The work of the English mystical poet and artist William Blake
(1757–1827) is full of visions of angels. Blake, who is known to many
for his poem “ Tiger! Tiger! Burning Bright,” was born in London. He
attended Henry Pars’s drawing school in the Strand, and at the age of
fifteen he was apprenticed to the engraver James Basire. After ending
apprenticeship in 1779, he went to the Royal Academy, where he first
exhibited a picture in 1780.
In 1783 his friends paid for the printing of Poetical Sketches, and in
1784 Blake married Catherine Boucher, who was destined to be very
important for his work. In 1789 Blake issued Songs of Innocence, the first
considerable work to be executed by his novel method of “illuminated
printing,” combining text and decorations on a simple etched plate.
By 1795 Blake had lived through the American and French revolutions,
which left a deep impression. His Songs of Experience (1794)
are permeated by undertones of indignation and pity for the human
state. These poems also show the strong influence of mystical writers
such as Paracelsus, Jakob Böhme, and Emanuel Swedenbörg.
Among Blake’s illuminated books are The Marriage of Heaven and
Hell (1793), a work mixing satires on Swedenbörg with metaphysical
and religious discussions; The Book of Thel (1789), a delicate allegory
of the descent of the soul from eternity into mortal life; Visions of the
Daughters of Albion (1793), in which free love is defended; The First
Book of Urizen (1794), containing an account of the creation of the
material world and of mankind burdened with the problem of evil;
Europe: A Prophecy (1794); The Book of Los (1795); The Book of Ahania
(1795); and The Song of Los (1795).
Two later and longer poems are the symbolic “Milton” (1808) and
“Jerusalem” (1804–20). In “Milton,” the whole problem of an evil
world is correlated with Blake’s own psychological struggles. It is in this
poem that Blake asks whether Jerusalem could have been built amid
England’s “dark, satanic mills.” In the epic “Jerusalem,” man awakes
from error and is finally redeemed by union with God. His last major
poem, The “Everlasting Gospel” (ca. 1810), is a series of fragments
expressing his unorthodox view of Christianity and the life of Christ.
Blake painted and produced occasional engravings for booksellers.
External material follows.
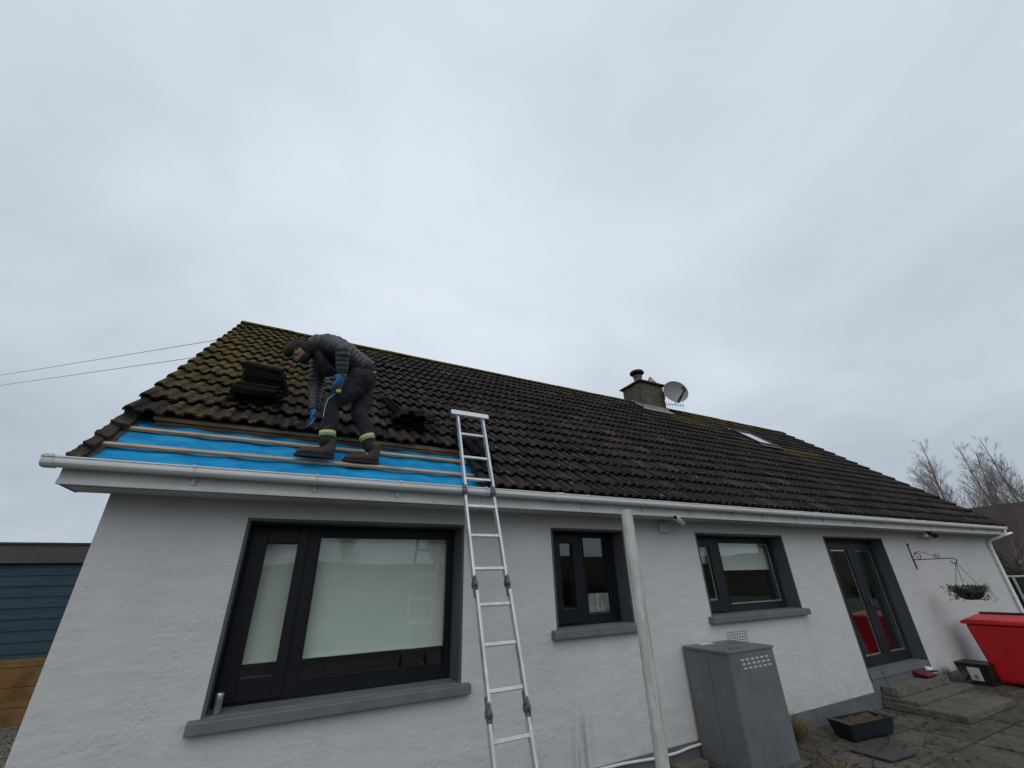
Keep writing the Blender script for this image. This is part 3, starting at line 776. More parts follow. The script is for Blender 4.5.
# ------------------------------------------------------------------ things fixed to / standing at the house
def basis(f, up=(0,0,1)):
    f = Vector(f).normalized(); r = f.cross(Vector(up)).normalized(); u = r.cross(f)
    m = Matrix((r, u, f)).transposed().to_4x4(); return m   # columns: right, up, forward(z)
D = thing('satellite_dish', 'grey satellite dish bolted to the right side of the chimney', 'satellite dish', (9.30, 3.55, 6.75))
dc = Vector((9.45, 3.28, 6.76)); Mb = basis((-.45, -.88, .12))
b = MB(); rr = .355; pr = []
for k in range(9): r = rr*k/8; pr.append((r, .10*(r/rr)**2-.06))
pr2 = pr + [(rr+.006, .045), (rr, .032)] + [(r, z-.008) for r, z in reversed(pr[:-1])]
b.lathe(pr2, dc, 36, Mb.to_3x3()); b.build('dish_reflector', M['dish'], D)
f = Vector((-.45,-.88,.12)).normalized(); rgt = f.cross(Vector((0,0,1))).normalized(); upv = rgt.cross(f)
b = MB(); bot = dc - upv*rr + f*.03; lnb = dc + f*.38 - upv*.16 - rgt*.10
b.tube([bot, lnb], .024, 8); b.tube([dc-upv*.3-f*.03, bot+Vector((0,0,-.02))], .02, 8); b.tube([dc+rgt*.12-upv*.42, lnb], .008, 6)
b.build('feed_arm', M['black'], D)
b = MB(); b.tube([lnb-upv*.02, lnb+upv*.10-f*.03], .042, 10); b.tube([lnb+upv*.09-f*.03, lnb+upv*.12-f*.06], .05, 12); b.build('receiver_head', M['black'], D)
b = MB(); b.box(-.06, .06, -.10, .10, -.03, .0, Matrix.Translation(dc-f*.07) @ Mb); b.tube([dc-f*.08, dc-f*.2, (9.28, 3.52, 6.72)], .024, 8); b.box(9.252, 9.272, 3.53, 3.68, 6.60, 6.85); b.build('wall_mount', M['aludark'], D)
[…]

On the suggestion of the painter John Linnell, Blake engraved his
own designs for Inventions to the Book of Job (1826). For the astrologer
John Varley, Blake drew many “visionary heads,” portraits of imaginary
visitors, usually historical characters. Among these was the celebrated
“Ghost of a Flea.” He also worked on one hundred illustrations
for Dante’s Divine Comedy. The Bible was always his favorite source
for subjects, and when illustrating the poets, such as Milton or Bunyan,
he chose semireligious themes.
Blake’s works, both his writings and his drawings, are full of
angels, and much of his imagery and symbolism are adopted from
Böhme and Swedenbörg, both of whom deviated from prevailing theological
opinion. Böhme was a mystical and theosophical writer,
whereas Swedenbörg was a scientist who devoted himself to studies
arising out of what he claimed to be persistent communications from
angels and other agencies in a spiritual world. Blake was influenced by
Böhme’s idea that there are three principles—heaven, hell, and our
own world—and that every spirit is confined in its own principle, the
evil angels in hell and the good in heaven.In the frontispiece to The Marriage of Heaven and Hell, Blake
shows each kind of spirit in its own dwelling, one of either fire or
light. In the drawing entitled Good and Evil Angels, he represents the
Devil as blind and thus unable to see the Good Angel, whom he is trying
to approach but cannot, since neither can perceive the other, one
bathed in the light of God and the other covered by blackness and
encompassed by burning fire.
Blake was a Platonist and was also knowledgeable about reincarnation
and the karmic principle. He saw angels, good and evil, as the
real forces behind the weaknesses and the triumphs of mortal men and
women. Blake insisted that eternity is complete harmony, and therefore
angels and spirits are androgynous, with no separate principles of
male and female, but only the one of humanity.